>> Begin COLLECTED DATA

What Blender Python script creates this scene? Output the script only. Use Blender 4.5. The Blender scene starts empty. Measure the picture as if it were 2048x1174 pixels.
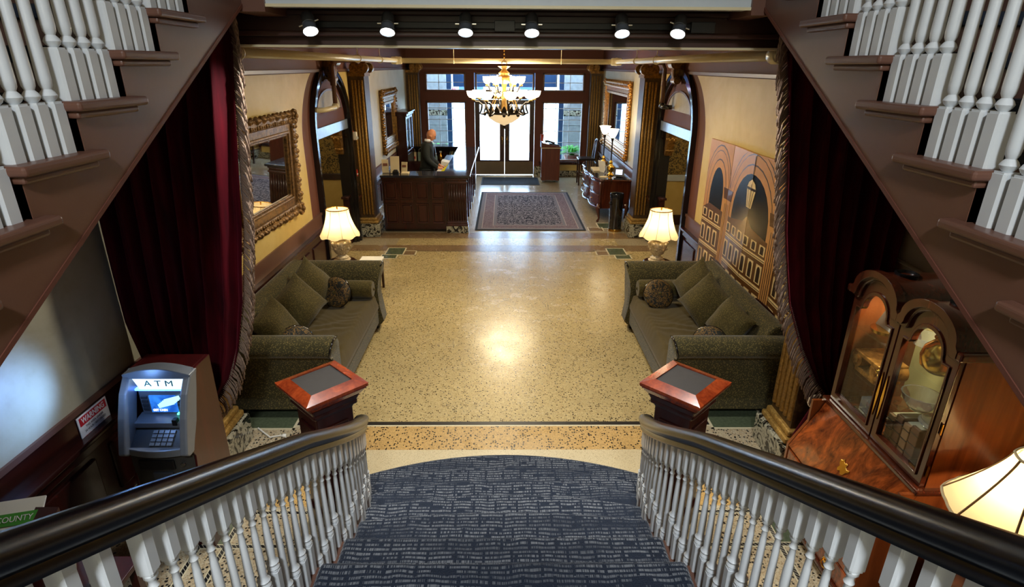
import bpy, bmesh, math, random
from mathutils import Vector, Matrix, Euler
random.seed(7)
S = bpy.context.scene
COL = S.collection
PI = math.pi

# ------------------------------------------------------------------ camera, world, light, exposure
cam_d = bpy.data.cameras.new('camera'); cam = bpy.data.objects.new('camera', cam_d); COL.objects.link(cam)
cam_d.sensor_width = 36.0; cam_d.sensor_fit = 'HORIZONTAL'; cam_d.lens = 1147.18 / 2048 * 36.0
cam_d.clip_start = 0.05; cam_d.clip_end = 300
_p, _y, _r = 0.378214, 0.0142064, -0.0065558
_f = Vector((math.sin(_y)*math.cos(_p), math.cos(_y)*math.cos(_p), -math.sin(_p)))
_rt = Vector((math.cos(_y), -math.sin(_y), 0)); _dn = _f.cross(_rt)
_r2 = _rt*math.cos(_r) + _dn*math.sin(_r); _d2 = -_rt*math.sin(_r) + _dn*math.cos(_r)
_m = Matrix((( _r2.x, -_d2.x, -_f.x), (_r2.y, -_d2.y, -_f.y), (_r2.z, -_d2.z, -_f.z))).to_4x4()
_m.translation = Vector((0, 0, 2.9)); cam.matrix_world = _m
S.camera = cam
W = bpy.data.worlds.new('sky'); S.world = W; W.use_nodes = True
bg = W.node_tree.nodes['Background']; bg.inputs[0].default_value = (0.60, 0.80, 1.0, 1); bg.inputs[1].default_value = 19.0
S.view_settings.view_transform = 'Standard'; S.view_settings.look = 'None'
S.view_settings.exposure = 0.0; S.view_settings.gamma = 1.0; S.view_settings.use_curve_mapping = False
WARM = (1.0, 0.82, 0.55); COOL = (0.86, 0.93, 1.0); NEUT = (1.0, 0.93, 0.80)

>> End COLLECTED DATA

**GIVEN TASK**
Copy out the listing exactly as it stands, but not the pictures.

**WRITTEN SOLUTION**
What Blender Python script creates this scene? Output the script only. Use Blender 4.5. The Blender scene starts empty. Measure the picture as if it were 2048x1174 pixels.
import bpy, bmesh, math, random
from mathutils import Vector, Matrix, Euler
random.seed(7)
S = bpy.context.scene
COL = S.collection
PI = math.pi

# ------------------------------------------------------------------ camera, world, light, exposure
cam_d = bpy.data.cameras.new('camera'); cam = bpy.data.objects.new('camera', cam_d); COL.objects.link(cam)
cam_d.sensor_width = 36.0; cam_d.sensor_fit = 'HORIZONTAL'; cam_d.lens = 1147.18 / 2048 * 36.0
cam_d.clip_start = 0.05; cam_d.clip_end = 300
_p, _y, _r = 0.378214, 0.0142064, -0.0065558
_f = Vector((math.sin(_y)*math.cos(_p), math.cos(_y)*math.cos(_p), -math.sin(_p)))
_rt = Vector((math.cos(_y), -math.sin(_y), 0)); _dn = _f.cross(_rt)
_r2 = _rt*math.cos(_r) + _dn*math.sin(_r); _d2 = -_rt*math.sin(_r) + _dn*math.cos(_r)
_m = Matrix((( _r2.x, -_d2.x, -_f.x), (_r2.y, -_d2.y, -_f.y), (_r2.z, -_d2.z, -_f.z))).to_4x4()
_m.translation = Vector((0, 0, 2.9)); cam.matrix_world = _m
S.camera = cam
W = bpy.data.worlds.new('sky'); S.world = W; W.use_nodes = True
bg = W.node_tree.nodes['Background']; bg.inputs[0].default_value = (0.60, 0.80, 1.0, 1); bg.inputs[1].default_value = 19.0
S.view_settings.view_transform = 'Standard'; S.view_settings.look = 'None'
S.view_settings.exposure = 0.0; S.view_settings.gamma = 1.0; S.view_settings.use_curve_mapping = False
WARM = (1.0, 0.82, 0.55); COOL = (0.86, 0.93, 1.0); NEUT = (1.0, 0.93, 0.80)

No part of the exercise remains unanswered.